Tandy won three consecutive GT Le Mans class races at Canadian Tire Motorsport Park, Road America and Virginia International Raceway.

A week after VIR, Tandy was back at KCMG for the first time since Silverstone in April and co-drove to victory in the LMP2 class at the Nürburgring.

After a relatively “rough” month of September where Tandy and Pilet needed a late splash of fuel to make the finish and lost a shot at a fourth straight GTLM class win, they rebounded this weekend at Petit Le Mans.

“The fact that we were a lot of time the fastest cars on track, so by racing against each other, naturally we had to race against the prototypes. So when they were in our way we had to race against us,” Tandy explained post-race at Petit Le Mans of his drive against, and past, the prototypes.

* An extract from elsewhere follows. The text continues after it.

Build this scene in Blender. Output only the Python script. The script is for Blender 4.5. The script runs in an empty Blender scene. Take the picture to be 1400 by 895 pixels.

“When the race was coming to a close, I was aware that the 31 car was in the lead, but I knew if we had another rain shower I knew we would checker the race, so that was why I was pushing so hard to get ahead of the GTLM cars, and once I had done that and we had a really good pace and were comfortable we were catching the 31.

“It was a case of just pulling ahead of the rest, but we ended up winning overall, so it was fantastic. [opening] “The opening stint opened our eyes to the fact that we could actually be fighting for the overall victory, the fact we came from the back of the field to I think we were running second on pure pace.

“To be honest, the first 2 hours were the best conditions we had. We had consistent rain, but very little running water. Clearly towards the end, it dried out a little more and our pace compared to the other classes and the BMW and Corvettes came back. It was a race of two halves really.”